SOURCE EXCERPT:
╭──
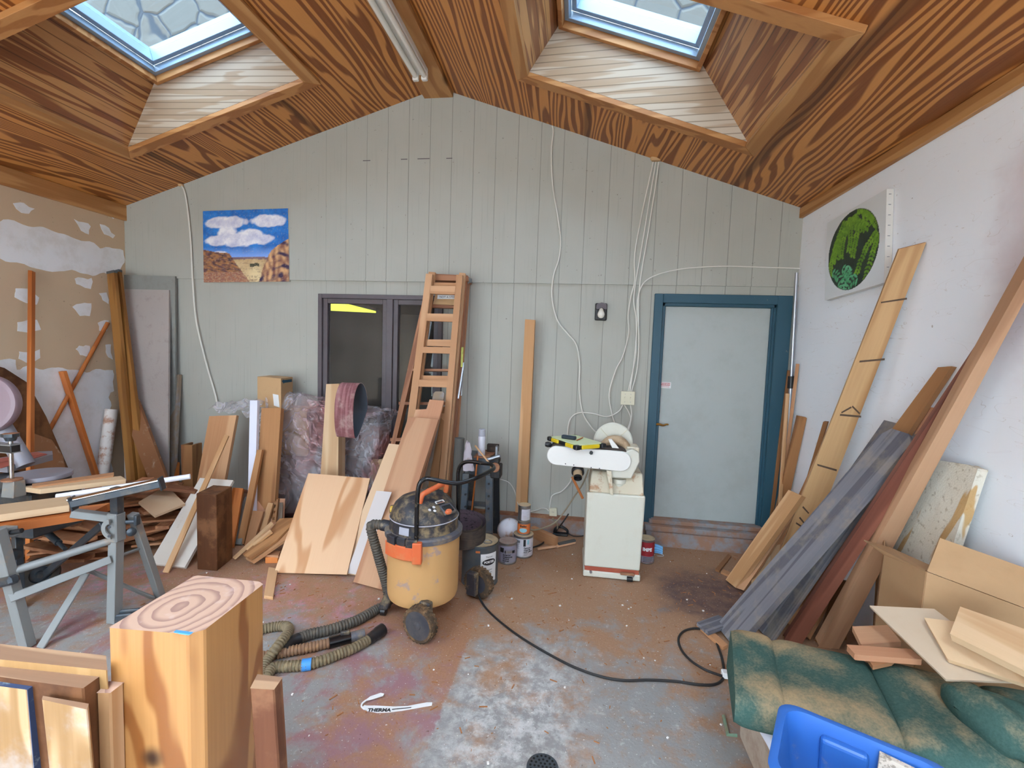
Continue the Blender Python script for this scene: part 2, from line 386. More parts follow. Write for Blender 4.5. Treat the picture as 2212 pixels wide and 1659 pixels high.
def mk_stone():
    t = NT('flagstone'); p = t.vm('MULTIPLY', t.obj(), (1, 1, 1)); q = t.vm('ADD', p, t.vm('SCALE', t.noise(p, 3.0, 2.0, col=True), .12))
    e = t.vor(q, 2.9, 'DISTANCE_TO_EDGE'); cc = t.vor(q, 2.9, 'F1', 'Color')
    c = t.mix(t.sep(cc)[0], rgb('5A5850'), rgb('5E564A')); c = t.mix(t.math('MULTIPLY', t.noise(p, 9, 4.0), .5), c, rgb('504C44'))
    c = t.mix(t.sstep(e, .035, .015), c, rgb('34373A')); t.bump(t.sstep(e, .0, .08), .6, .02)
    return t.done(c, .85)
M['stone'] = mk_stone()
M['teal'] = plain('teal_trim_paint', '2B5262', .45, dirt='B9A48C', damt=.5, dscale=22, thr=(.66, .72))
M['doorpaint'] = plain('door_paint', 'AEB4B0', .5, dirt='A2A6A0', damt=.5, dscale=3)
M['curb'] = plain('concrete_curb', '8C8A8C', .85, dirt='9A6B4A', damt=.8, dscale=7, thr=(.38, .6), bump=.6, bscale=40)
M['dustwood'] = plain('dusty_sill', '8A5A40', .8, dirt='B58A62', damt=.7, dscale=8)
M['bronze'] = plain('bronze_frame', '5A5256', .5, dirt='4A4044', damt=.4)
M['brass'] = plain('brass', 'B08A48', .28, 1.0, dirt='6A4A28', damt=.4, dscale=40)
M['alu'] = plain('white_aluminium', '93A6B8', .35, .2)
M['black'] = plain('black_plastic', '1C1C1E', .4)
M['label_white'] = plain('white_paper', 'E2E2E0', .6)
M['label_red'] = plain('red_ink', 'B84A4A', .6)
M['ink'] = plain('black_ink', '1E1C1E', .6)
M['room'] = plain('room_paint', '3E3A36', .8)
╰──
EXERCISE BRIEF: Copy out all the data without changing anything, and drop the pictures.

REPLY:
Continue the Blender Python script for this scene: part 2, from line 386. More parts follow. Write for Blender 4.5. Treat the picture as 2212 pixels wide and 1659 pixels high.
def mk_stone():
    t = NT('flagstone'); p = t.vm('MULTIPLY', t.obj(), (1, 1, 1)); q = t.vm('ADD', p, t.vm('SCALE', t.noise(p, 3.0, 2.0, col=True), .12))
    e = t.vor(q, 2.9, 'DISTANCE_TO_EDGE'); cc = t.vor(q, 2.9, 'F1', 'Color')
    c = t.mix(t.sep(cc)[0], rgb('5A5850'), rgb('5E564A')); c = t.mix(t.math('MULTIPLY', t.noise(p, 9, 4.0), .5), c, rgb('504C44'))
    c = t.mix(t.sstep(e, .035, .015), c, rgb('34373A')); t.bump(t.sstep(e, .0, .08), .6, .02)
    return t.done(c, .85)
M['stone'] = mk_stone()
M['teal'] = plain('teal_trim_paint', '2B5262', .45, dirt='B9A48C', damt=.5, dscale=22, thr=(.66, .72))
M['doorpaint'] = plain('door_paint', 'AEB4B0', .5, dirt='A2A6A0', damt=.5, dscale=3)
M['curb'] = plain('concrete_curb', '8C8A8C', .85, dirt='9A6B4A', damt=.8, dscale=7, thr=(.38, .6), bump=.6, bscale=40)
M['dustwood'] = plain('dusty_sill', '8A5A40', .8, dirt='B58A62', damt=.7, dscale=8)
M['bronze'] = plain('bronze_frame', '5A5256', .5, dirt='4A4044', damt=.4)
M['brass'] = plain('brass', 'B08A48', .28, 1.0, dirt='6A4A28', damt=.4, dscale=40)
M['alu'] = plain('white_aluminium', '93A6B8', .35, .2)
M['black'] = plain('black_plastic', '1C1C1E', .4)
M['label_white'] = plain('white_paper', 'E2E2E0', .6)
M['label_red'] = plain('red_ink', 'B84A4A', .6)
M['ink'] = plain('black_ink', '1E1C1E', .6)
M['room'] = plain('room_paint', '3E3A36', .8)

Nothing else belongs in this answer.